Do You Want To Get Well?
John 5:1-6 (NIVUK)
Sometime later, Jesus went up to Jerusalem for one of the Jewish festivals. Now there is in Jerusalem near the Sheep Gate a pool, which in Aramaic is called Bethesda and which is surrounded by five covered colonnades. Here a great number of disabled people used to lie—the blind, the lame, the paralysed. One who was there had been an invalid for thirty-eight years. When Jesus saw him lying there and learned that he had been in this condition for a long time, he asked him, 'Do you want to get well?'
It's a slightly strange question, asking someone who has been unwell for 38 years whether they want to get well. Surely Jesus didn’t need to ask that? He could have gone to any of the people at the Bethesda pool and healed them. There are 41 instances of Jesus healing people in the New Testament and Jesus heals every single person who asks him. So why this time does he ask the man this question?
It's interesting that the man doesn’t ask Jesus for healing. It is possible that his identity has become so bound up with his sickness over a long period, that it has become a core part of his identity. Who will he be if he is healed?
In Jesus’ culture, being unwell or disabled would not only have been physically challenging, but it would also probably have thrust the individual into poverty and, worse, created a climate of blame and shame around them. This man has lived under restriction and judgment for a very long time.
We can be complicit with things that restrict and harm us. Do we really want to be changed and healed? The familiar, in all its brokenness, can feel comfortable and we don’t want to be changed. Sometimes our circumstances have intentionally or unintentionally formed and shaped us in ways that do not allow God’s love free rein. And sometimes we ignore areas of our lives because it seems easier to simply continue as we are, to avoid the light that Jesus would shine in the dark areas.

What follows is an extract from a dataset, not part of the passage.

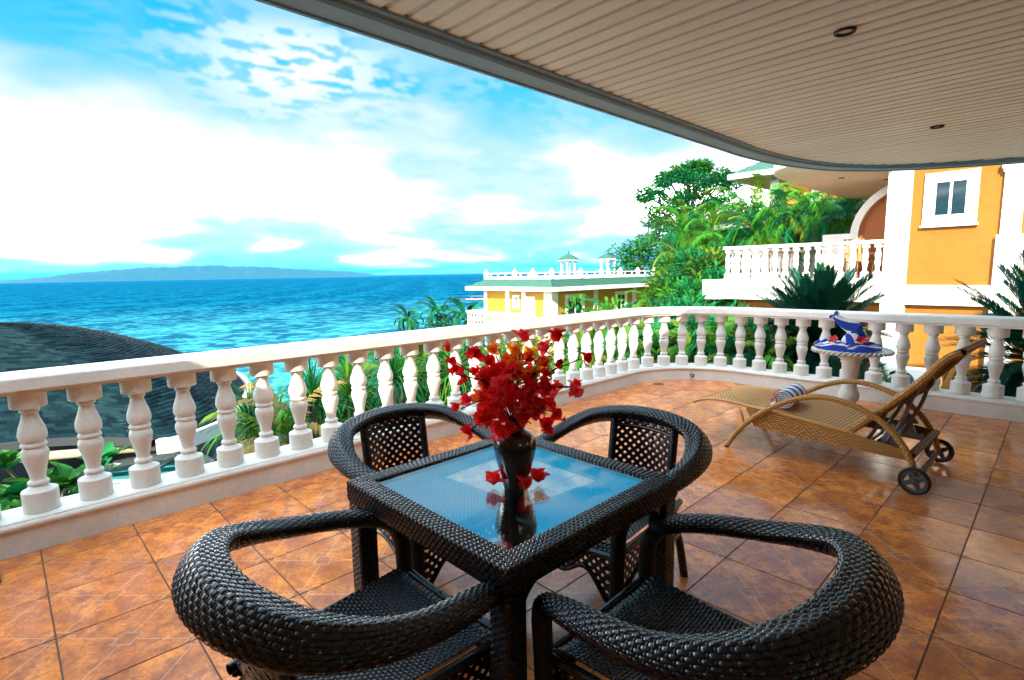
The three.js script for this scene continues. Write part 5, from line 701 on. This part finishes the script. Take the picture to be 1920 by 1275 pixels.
function tree(name, label, [x, y, z], h, w, { seed = 1, mats = [G.emerald, G.deep], per = 190, len = 0.34, wid = 0.13, clear = 0.35, levels = 26, cat = 'tree', spread = 1, group, cr = 0.17 } = {}) {
  const R = rng(seed), t = thing(name, label, cat, [x, y, z], 0, group), limbs = [], clumps = mats.map(() => []);
  const top = h, base = h * clear; limbs.push(trunkGeo(h * 0.72, 0.022 * h + 0.03, 0.008 * h + 0.01, [(R() - 0.5) * w * 0.2, (R() - 0.5) * w * 0.2], 8));
  const tr = mesh('trunk', limbs[0], bark, t), L = [];
  for (let i = 0; i < levels; i++) { const f = (i + 0.5) / levels, a = i * 2.4 + R(), yy = mix(base, top, Math.pow(f, 0.85)), prof = Math.pow(Math.sin(Math.PI * clamp(0.16 + 0.80 * f)), 0.7), rad = w * 0.5 * prof * (0.45 + 0.6 * R()) * spread, c = [rad * Math.cos(a), yy + (R() - 0.5) * h * 0.08, rad * Math.sin(a)], cr2 = w * cr * (0.7 + 0.6 * R()); clumps[i % mats.length].push([...c, cr2]); const s = [0, mix(base * 0.8, yy, 0.45), 0]; L.push(tube([s, [c[0] * 0.45, mix(s[1], c[1], 0.45) + 0.05 * h, c[2] * 0.45], [c[0] * 0.85, c[1] - cr2 * 0.2, c[2] * 0.85]], 0.005 * h + 0.004, 8, 5)); }
  mesh('limbs', L, bark, tr); mats.forEach((m, i) => { if (clumps[i].length) mesh('crown', leafCloud(clumps[i], per, len, wid, seed + i), m, t); }); return t;
}
function shrub(name, label, [x, y, z], w, h, { seed = 1, mats = [G.emerald], per = 420, len = 0.14, wid = 0.06, n = 10, group, cat = 'shrub', flowers = null } = {}) {
  const R = rng(seed), t = thing(name, label, cat, [x, y, z], 0, group), cl = mats.map(() => []); for (let i = 0; i < n; i++) { const a = i * 2.4, q = Math.sqrt((i + 0.5) / n) * w * 0.42; cl[i % mats.length].push([q * Math.cos(a), h * (0.25 + 0.6 * (1 - (i / n) * 0.6) * (0.6 + 0.5 * R())), q * Math.sin(a), w * 0.24 * (0.8 + 0.5 * R())]); }
  mesh('stem', cl.flat().map(c => bar([c[0] * 0.2, 0, c[2] * 0.2], [c[0] * 0.9, c[1], c[2] * 0.9], 0.012 * w, 5)), bark, t); mats.forEach((m, i) => mesh('foliage', leafCloud(cl[i], per / (w * w * 0.25 + 0.3), len, wid, seed + i, { out: 0.6, flat: 0.9 }), m, t));
  if (flowers) mesh('flowers', leafCloud(cl[0].map(c => [c[0], c[1] + 0.05, c[2], c[3] * 1.15]), 30, 0.07, 0.06, seed + 9), flowers, t); return t;
}
function yucca(label, [x, y, z], { n = 70, s = 1, h = 2.5, seed = 1, mats = [G.emerald, G.bright], group, heads = 1 } = {}) {
  const R = rng(seed), gy = ground(x, z), base = Math.min(y - 0.5, Math.max(gy, y - h)), t = thing('spiky_plant', label, 'plant', [x, base, z], R() * 6, group);
  for (let q = 0; q < heads; q++) { const dx = q ? (R() - 0.5) * 0.9 * s : 0, dz = q ? (R() - 0.5) * 0.9 * s : 0, hy = y - base - (q ? R() * 0.5 : 0); mesh('trunk', trunkGeo(hy, 0.06, 0.045, [dx, dz], 10), bark, t); const parts = mats.map(() => []), m = Math.round(n / heads); for (let i = 0; i < m; i++) { const f = i / m, up = mix(1.35, -0.65, Math.pow(f, 0.9)) + (R() - 0.5) * 0.2, g = new THREE.Object3D(); g.rotation.order = 'YXZ'; g.rotation.set(-up, i * 2.39996, (R() - 0.5) * 0.5); g.scale.setScalar(s * (0.8 + 0.4 * R())); g.position.set(dx, hy, dz); const k = mesh('leaf', swords[Math.floor(R() * 4)], mats[Math.floor(R() * mats.length)], t); k.position.copy(g.position); k.rotation.copy(g.rotation); k.scale.copy(g.scale); } }
  return t;
}
function cycad(label, [x, y, z], { n = 54, s = 1, seed = 1, mats = [G.teal, G.deep], lo = -0.9, hi = 1.35, h = 2.2 } = {}) { const t = thing('cycad', label, 'plant', [x, y - h, z]); mesh('trunk', trunkGeo(h, 0.2, 0.17, [0, 0], 24), bark, t); crown(t, cycadFronds, mats, n, seed, s, h, lo, hi); return t; }

// coconut palms down by the shore
[[-66.8, -5.0, -44.1, 'coconut palm by the shore, leftmost of the three against the sea'], [-60.4, -4.0, -44.5, 'coconut palm by the shore, the tallest in the middle of the three'], [-54.0, -4.2, -43.6, 'coconut palm by the shore, rightmost of the three beside the yellow house']].forEach(([x, y, z, l], i) => palm('coconut_palm', l, [x, y, z], y + 14.6, { n: 20, mat: [G.deep, G.deep, G.emerald], geos: cocoFronds, s: [0.85, 1.05, 1.1][i], seed: 400 + i, lean: [(i - 1) * 0.8, 0.4], r: 0.16, shaft: false, group: 'coconut palms by the shore' }));
[[-62, -36, 2.6, 6.2], [-57.5, -38.5, 3.2, 7.0], [-52, -37, 3.6, 7.2], [-64, -45, 3.0, 6.4], [-55, -33, 2.9, 5.6], [-48, -35, 4.6, 7.5], [-46, -42, 5.4, 8]].forEach(([x, z, h, w], i) => tree('shore_tree', ['low green shore tree at the left end of the coastal row', 'low green shore tree under the left coconut palm', 'green shore tree under the middle coconut palm', 'low shore tree behind the leftmost coconut palm', 'small shore tree in front of the coconut palms', 'green shore tree in front of the rightmost coconut palm', 'taller shore tree between the coconut palms and the yellow house'][i], [x, -13.6 + (i > 4 ? 1.2 : 0) + 2.2, z], h + 1.5, w, { seed: 500 + i, mats: [G.deep, G.emerald], per: 40, len: 0.5, wid: 0.25, clear: 0.2, levels: 16, group: 'shore trees' }));

// the big tree, the round tree and the palms on the slope
tree('tall_tree', 'tall loose-crowned green tree against the sky left of the palms', [-21.06, -2, -39.77], 11.6, 6.9, { seed: 21, mats: [G.emerald, G.bright, G.emerald], per: 520, len: 0.34, wid: 0.13, clear: 0.44, levels: 64, cr: 0.11, spread: 1.15 });
tree('round_tree', 'dense round green tree beside the roof terrace with the kiosks', [-21.3, -1.2, -33.3], 4.7, 3.9, { seed: 23, mats: [G.bright, G.emerald], per: 170, len: 0.30, wid: 0.16, clear: 0.42, levels: 30, cr: 0.19 });
palm('palm_tree', 'tall palm with a thick green shaft right of the tall tree', [-8.6, 3.2, -21.6], 5.4, { n: 22, s: 1.0, seed: 31, mat: [G.bright, G.emerald, G.yellowgreen] });
palm('palm_tree', 'feathery palm behind the left end of the white veranda rail', [-7.3, 2.7, -20.9], 4.6, { n: 24, s: 0.85, seed: 32, mat: [G.bright, G.yellowgreen, G.emerald] });
palm('palm_tree', 'bushy palm in front of the hillside house wall', [-6.2, 2.9, -20.6], 4.6, { n: 24, s: 0.8, seed: 33, mat: [G.emerald, G.bright] });
palm('palm_tree', 'spreading palm below the tall tree', [-12.0, 2.9, -22.6], 5, { n: 24, s: 1.0, seed: 34, mat: [G.bright, G.emerald, G.yellowgreen] });
palm('palm_tree', 'pale green palm in front of the lower hip roof', [-10.2, 2.7, -21.4], 5, { n: 22, s: 0.9, seed: 35, mat: [G.yellowgreen, G.bright] });
palm('palm_tree', 'slender palm with bare pale trunk and hanging fronds left of the veranda', [-10.4, 1.55, -19.4], 4.6, { n: 13, s: 0.85, seed: 36, mat: [G.yellowgreen, G.bright], r: 0.085 });
palm('palm_tree', 'full palm between the hip roofs and the white veranda rail', [-9.3, 2.9, -23.4], 5.6, { n: 30, s: 1.0, seed: 51, mat: [G.emerald, G.bright, G.emerald] });
palm('palm_tree', 'dense palm close to the back of the veranda roof', [-5.4, 3.0, -21.3], 4.6, { n: 30, s: 0.8, seed: 52, mat: [G.bright, G.emerald, G.yellowgreen] });
palm('palm_tree', 'short full palm directly behind the middle of the veranda rail', [-7.9, 2.2, -20.2], 4, { n: 30, s: 0.75, seed: 53, mat: [G.bright, G.yellowgreen, G.emerald] });
palm('palm_tree', 'arching palm in front of the yellow house with the green roof', [-12.3, -1.1, -17.4], 2.4, { n: 22, s: 0.85, seed: 37, mat: [G.yellowgreen, G.bright, G.emerald], lean: [0.3, 0] });
palm('palm_tree', 'low feathery palm between the green roofed house and the bare trunk', [-10.4, -0.5, -17.8], 2.8, { n: 22, s: 0.8, seed: 38, mat: [G.bright, G.yellowgreen] });
[[-11.4, -21.7, 3.0, 4.0, 'dense shrub below the tall tree'], [-11.0, -20.4, 3.0, 3.8, 'bushy green shrub behind the bare palm trunk'], [-9.1, -18.6, 3.2, 3.9, 'leafy shrub left of the white planter'], [-8.0, -16.6, 2.8, 2.8, 'light green shrub under the corner of the veranda'], [-12.4, -27.0, 4.2, 5.2, 'tall dense shrub filling the slope behind the palms'], [-10.6, -24.6, 3.6, 4.2, 'dense shrub in front of the hillside house corner']].forEach(([x, z, w, h, l], i) => shrub('slope_shrub', l, [x, ground(x, z) - 0.1, z], w, h, { seed: 600 + i, mats: [[G.emerald, G.bright], [G.bright, G.yellowgreen], [G.emerald, G.yellowgreen]][i % 3], per: 1500, len: 0.26, wid: 0.10, n: 18, group: 'shrubs on the slope' }));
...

It can be a challenging question: ‘Do you want to get well?’
Jesus confronts us with this because he knows your potential, the wholly loved and abundant life he has for you. His plans and purposes are good and perfect – will we trust him to work in us?
Prayer — Holy Spirit I welcome you now to search my heart and know me. Show me the areas I need you to be at work in me. Come and heal me and fill me with your light and hope.